C.    Pembagian Syar’u man Qablana
Sesuai dengan ayat dalam Al Qur’an Surah Asy Syura (42): 13 di atas, kemudian dihubungkan antara syari'at Nabi Muhammad dengan syari'at umat-umat sebelum kita, maka ada tiga macam bentuknya, yaitu:
1.    Syari'at yang diperuntukkan bagi umat-umat yang sebelum kita; tetapi Qur'an dan Hadits tidak menyinggungnya, baik membatalkannya atau menyatakan berlaku pula bagi umat Nabi Muhammad . Untuk bentuk pertama ini, ada ulama yang menjadikannya sebagai dasar hujjah, selama tidak bertentangan dengan syari'at Nabi Muhammad .
2.    Syari'at yang diperuntukkan bagi umat-umat yang sebelum kita, kemudian dinyatakan tidak berlaku bagi umat Nabi Muhammad . Para ulama tidak menjadikan bentuk kedua ini sebagai dasar hujjah
3.    Syari'at yang diperuntukkan bagi umat-umat yang sebelum kita, kemudian Qur'an dan Hadits menerangkannya kepada kita.
Para ulama berbeda pendapat tentang bentuk ketiga ini.

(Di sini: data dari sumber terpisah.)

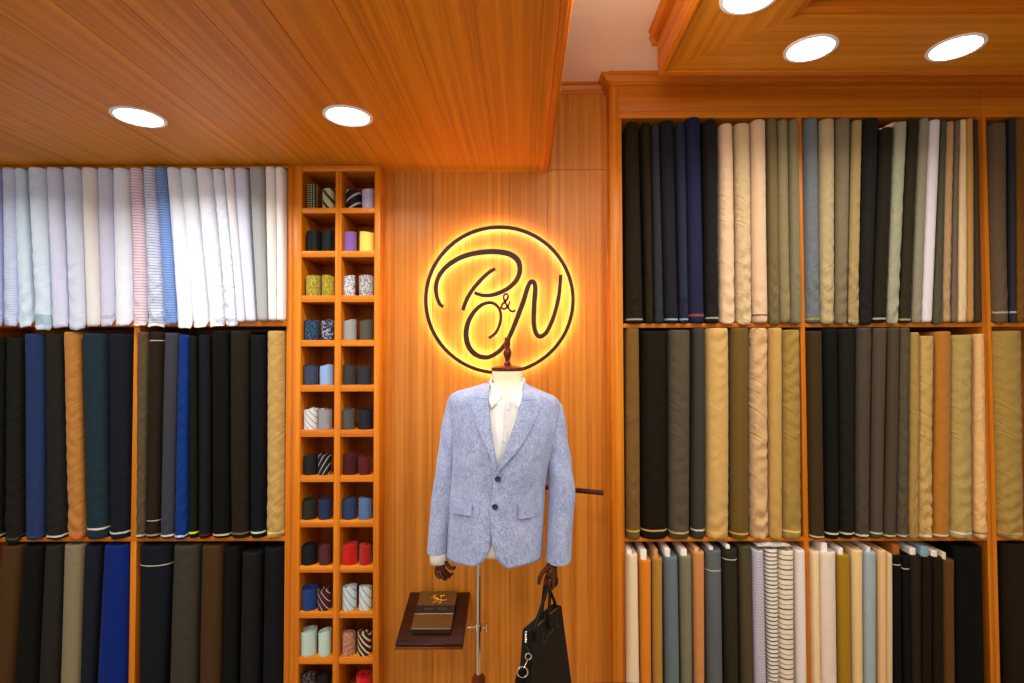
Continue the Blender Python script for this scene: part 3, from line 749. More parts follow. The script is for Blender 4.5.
place_row(CT, R1, rtop, 'top shelf, edge bay', 'fabric bolts on the top shelf at the edge', seed=8, bay=(rf1, XR))
place_row(AM, R2, R1b, 'middle shelf near mannequin', 'fabric bolts on the middle shelf near the mannequin', seed=9, bay=(ro0, rd0))
place_row(BM, R2, R1b, 'middle shelf, second bay', 'fabric bolts on the middle shelf of the second bay', seed=10, bay=(rd1, re0))
place_row(CM, R2, R1b, 'middle shelf, edge bay', 'fabric bolts on the middle shelf at the edge', seed=11, bay=(rf1, XR))
place_row(AB, Z3, R2b, 'bottom shelf near mannequin', 'fabric bolts on the bottom shelf near the mannequin', True, 12, bay=(ro0, rd0))
place_row(BB, Z3, R2b, 'bottom shelf, second bay', 'fabric bolts on the bottom shelf of the second bay', True, 13, bay=(rd1, re0))
place_row(CB, Z3, R2b, 'bottom shelf, edge bay', None, True, 14, bay=(rf1, XR))

# rumpled striped cloth on top of the striped bolts
bm = bmesh.new()
q0 = P(757, 545, CAB_Y - .02); q1 = P(791, 545, CAB_Y - .02)
rows = []
for j in range(9):
    v_ = j / 8
    rows.append([Vector((q0.x + (q1.x - q0.x) * u / 24, CAB_Y - .026 + .10 * v_,
                 q0.z - .001 + .007 * math.sin(PI * u / 24) * (1 - v_ * .4) + .0035 * noise.noise(Vector((u * .9, j * .9, 2))) - (.010 if j == 0 else 0) * (1 - abs(u / 12 - 1)))) for u in range(25)])
grid_mesh(bm, rows)
o = obj('folded_cloth', bm, m_fabric('folded_stripe_cloth', (226, 218, 206), 'vstripe', (80, 70, 64), 110, .3), smooth=True)
md = o.modifiers.new('s', 'SOLIDIFY'); md.thickness = .004
tag(o, 'rumpled black and white striped cloth lying on the striped bolts below the gold bolts', 'cloth')

# ------------------------------------------------------------------ ties
def tie_roll(x0, x1, row, top, desc, side, col, mat, tilt=0.0):
    """a necktie rolled up and stood on end: spiral strip, oval"""
    zb, zt = cub[row]
    yf = TY + .003
    h = zat((x0 + x1) / 2, top, yf) - zb; w = P(x1, 400, yf + .02).x - P(x0, 400, yf + .02).x
    cx = (P(x0, 400, yf + .02).x + P(x1, 400, yf + .02).x) / 2
    h = max(.03, min(h, zt - zb - .01))
    rx = w / 2 + .0015; ry = rx * .95; cy = yf + ry
    turns = 2.6; n = 70; th = .0035
    rnd = random.Random(int(x0 * 10 + row))
    off = rnd.uniform(-9, 9); d0 = rnd.choice((-1, 1)); ph0 = PI * .5 + rnd.uniform(-.4, .4)
    bm = bmesh.new(); zs = 7
    ringo = []; 
    for s in (0, 1):
        rows = []
        for k in range(zs + 1):
            v_ = k / zs; r = []
            for i in range(n + 1):
                f = i / n; a = ph0 + d0 * 2 * PI * turns * f
                sh = 1 - .64 * f
                R = sh - (th / rx if s else 0)
                wob = 1 + .02 * noise.noise(Vector((math.cos(a) * 1.5 + off, math.sin(a) * 1.5, v_ * 1.5)))
                zz = h * v_ * (1 + .05 * math.sin(a * 1.0 + off) * (v_ > .5)) + (.004 * f if v_ == 1 else 0)
                r.append(Vector((rx * R * wob * math.cos(a), -ry * R * wob * math.sin(a) * -1, zz)))
            rows.append(r)
        ringo.append([[bm.verts.new(p) for p in r] for r in rows])
    O, I = ringo
    for k in range(zs):
        for i in range(n):
            bm.faces.new((O[k][i], O[k][i + 1], O[k + 1][i + 1], O[k + 1][i]))
            bm.faces.new((I[k][i + 1], I[k][i], I[k + 1][i], I[k + 1][i + 1]))
    for i in range(n):
        bm.faces.new((O[zs][i], O[zs][i + 1], I[zs][i + 1], I[zs][i])); bm.faces.new((O[0][i + 1], O[0][i], I[0][i], I[0][i + 1]))
    for k in range(zs):
        bm.faces.new((O[k][0], O[k + 1][0], I[k + 1][0], I[k][0])); bm.faces.new((O[k][n], I[k][n], I[k + 1][n], O[k + 1][n]))
    o = obj('rolled_tie', bm, mat, None, smooth=50); o.location = (cx, cy, zb + .0006)
    nth = ['top', 'second', 'third', 'fourth', 'fifth', 'sixth', 'seventh', 'eighth', 'ninth', 'tenth', 'eleventh', 'twelfth'][row]
    tag(o, 'rolled %s tie, %s in its pair, %s column, %s cubby down' % (desc, side, col, nth), 'tie', 'rolled ties in the pigeonhole rack')
def mf(c, *a, **k): return m_fabric('tie_silk', c, *a, rough=.5, sheen=.3, **k)
T = 'left', 'right'
ties = [
 (304.5, 316, 0, 184, 'dark green patterned', 0, 0, mf((40, 46, 26), 'dots', (170, 165, 120), 110, .28)),
 (320, 333, 0, 188, 'green and cream striped', 0, 1, mf((176, 170, 124), 'diag', (40, 56, 44), 32, .35, 40)),
 (343, 359.5, 0, 189, 'black and silver striped', 1, 0, mf((22, 22, 26), 'diag', (160, 158, 156), 30, .22, 125)),
 (360, 373, 0, 189, 'lilac dotted', 1, 1, mf((182, 168, 196), 'dots', (120, 110, 160), 260, .28)),
 (303.5, 319, 1, 231, 'plain black', 0, 0, mf((18, 20, 17))),
 (320, 333, 1, 231, 'black green', 0, 1, mf((18, 24, 22))),
 (343, 356, 1, 231, 'purple', 1, 0, mf((126, 84, 160))),
 (357, 372.8, 1, 231, 'yellow', 1, 1, mf((240, 206, 90))),
 (303.5, 318.5, 2, 276, 'old gold paisley', 0, 0, mf((128, 116, 22), 'paisley', (176, 158, 64), 150, .35)),
 (320, 333, 2, 276, 'old gold damask', 0, 1, mf((138, 126, 26), 'paisley', (168, 154, 60), 110, .3)),
 (342.5, 355, 2, 276, 'silver paisley', 1, 0, mf((104, 104, 108), 'paisley', (196, 196, 200), 150, .42)),
 (357, 372.3, 2, 276, 'pewter paisley', 1, 1, mf((96, 94, 94), 'paisley', (172, 172, 172), 130, .42)),
 (303, 318.5, 3, 320.5, 'teal navy paisley', 0, 0, mf((22, 42, 62), 'paisley', (50, 84, 108), 140, .35)),
 (319.5, 333, 3, 321, 'navy floral', 0, 1, mf((34, 44, 68), 'paisley', (150, 158, 176), 130, .26)),
 (342.5, 356.3, 3, 320.5, 'silver grey', 1, 0, mf((156, 156, 154), 'check', (128, 128, 126), 260)),
 (358.5, 372, 3, 320.5, 'dark olive-grey', 1, 1, mf((72, 74, 64))),
 (301.8, 317.5, 4, 366, 'navy dotted', 0, 0, mf((22, 26, 50), 'dots', (130, 140, 172), 220, .22)),
 (318.5, 332.3, 4, 366, 'light blue', 0, 1, mf((134, 164, 212))),
 (341.6, 355.5, 4, 366, 'charcoal', 1, 0, mf((52, 52, 54))),
 (357, 371.7, 4, 367, 'slate black', 1, 1, mf((42, 44, 52))),
 (302.5, 317, 5, 410, 'white striped', 0, 0, mf((206, 208, 208), 'diag', (134, 136, 142), 60, .2, 40)),
 (318, 332, 5, 410.5, 'black and white checked', 0, 1, mf((180, 180, 184), 'check', (50, 52, 62), 240)),
 (342, 355, 5, 410.5, 'grey green', 1, 0, mf((74, 76, 72))),
 (356.8, 372, 5, 411, 'ink blue', 1, 1, mf((28, 34, 42))),
 (303, 317, 6, 457, 'black textured', 0, 0, mf((22, 22, 26), 'check', (36, 36, 40), 160)),
 (318, 331.5, 6, 456, 'black with silver stripes', 0, 1, mf((26, 24, 28), 'diag', (150, 148, 150), 58, .2, 150)),
 (342, 357, 6, 455, 'burgundy speckled', 1, 0, mf((88, 24, 26), 'paisley', (50, 16, 22), 160, .4)),
 (358.7, 371.6, 6, 458, 'wine red', 1, 1, mf((96, 28, 32), 'check', (66, 20, 26), 150)),
 (302, 317.3, 7, 501.5, 'dark olive', 0, 0, mf((44, 42, 28), 'check', (32, 34, 30), 150)),
 (318.3, 331.7, 7, 501, 'deep navy', 0, 1, mf((32, 46, 78))),
 (342, 357, 7, 500.5, 'navy checked', 1, 0, mf((30, 44, 72), 'check', (44, 66, 104), 60)),
 (358, 371.8, 7, 500.5, 'blue diamond', 1, 1, mf((52, 78, 124), 'check', (92, 124, 170), 60)),
 (301.5, 318, 8, 547, 'coal black', 0, 0, mf((22, 24, 28))),
 (319, 332, 8, 547, 'maroon dotted', 0, 1, mf((66, 30, 36), 'dots', (96, 54, 58), 160, .3)),
 (342, 358.3, 8, 546.5, 'bright red', 1, 0, mf((190, 16, 10))),
 (360, 372, 8, 547, 'red checked', 1, 1, mf((186, 34, 16), 'check', (140, 16, 8), 100)),
 (301.5, 317.5, 9, 591, 'blue', 0, 0, mf((30, 58, 116))),
 (318.3, 332.5, 9, 592, 'maroon striped', 0, 1, mf((62, 32, 38), 'diag', (190, 170, 160), 55, .14, 35)),
 (342.5, 358, 9, 589, 'pale blue striped', 1, 0, mf((190, 208, 210), 'diag', (140, 156, 164), 50, .25, 35)),
 (358.8, 372.5, 9, 589.5, 'ice blue striped', 1, 1, mf((196, 212, 210), 'diag', (130, 142, 146), 46, .18, 35)),
 (301.3, 318.5, 10, 633.5, 'pale mint', 0, 0, mf((176, 202, 186))),
 (319, 332.3, 10, 634, 'mint ribbed', 0, 1, mf((186, 212, 196), 'hstripe', (170, 196, 182), 300, .4)),
 (342.5, 356, 10, 635.5, 'rosy brown paisley', 1, 0, mf((190, 136, 104), 'paisley', (156, 96, 70), 120, .36)),
 (358, 373, 10, 636, 'brown and cream striped', 1, 1, mf((48, 30, 24), 'diag', (204, 184, 150), 60, .38, 40)),
 (302, 318, 11, 677, 'black floral', 0, 0, mf((30, 26, 26), 'paisley', (90, 84, 78), 120, .36)),
 (319, 332, 11, 677, 'black satin', 0, 1, mf((24, 22, 22))),
 (356, 372.5, 11, 679.5, 'scarlet', 1, 1, mf((204, 12, 12))),
]
for (x0, x1, r, top, d, cc, ss, m) in ties: tie_roll(x0, x1, r, top, d, T[ss], T[cc], m)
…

Sebagian ulama Hanafiyah, sebagian ulama Malikiyah, sebagian ulama Syafi'iyah dan sebagian ulama Hanabilah berpendapat bahwa syari'at itu berlaku pula bagi umat Nabi Muhammad . Berdasarkan inilah ulama-ulama Hanafiyyah menetapkan hukuman qishash kepada seorang muslim yang membunuh kafir dzimi. Mereka menetapkan hukum itu berdasar ayat 45 Surat aI-Mâidah. Sebagian ulama lain menetapkan bahwa dalam hal hokum semacam ini tidaklah menjadi hukum bagi kita, karena perincian syariat yang telah lalu tidaklah merupakan hukum yang bersifat umum yang mashlahah untuk setiap waktu dan tempat, hanya syariait islamiyyah yang berlaku bagi setiap waktu dan tempat dibawa oleh Nabi Muhammad , hal ini dikuatkan oleh firman Allah (Al-Ma’idah (5): 143)
”Dan demikian (pula) kami telah menjadikan kamu umat yang pertengahan (adil dan pilihan) agar kamu menjadi saksi atas (perbuatan) manusia dan agar Rasul (Muhammad) menjadi saksi atas (perbuatan) mu. Dan kami tidak menjadikan kiblat yang engkau menghadap kepadanya (Baitil Maqdis), melainkan agar Kami mengetahui siapa yang mengikuti Rasul dan siapa yang berbalik atas kedua tumitnya (membelot). Dan sungguh (perpindahan kiblat) itu terasa berat, kecuali bagi orang-orang yang telah diberi petunjuk oleh Allah, dan Allah tidak akan menyia-nyiakan imanmu. Sesungguhnya Allah Maha Pengasih lagi Maha Penyayang kepada manusia”.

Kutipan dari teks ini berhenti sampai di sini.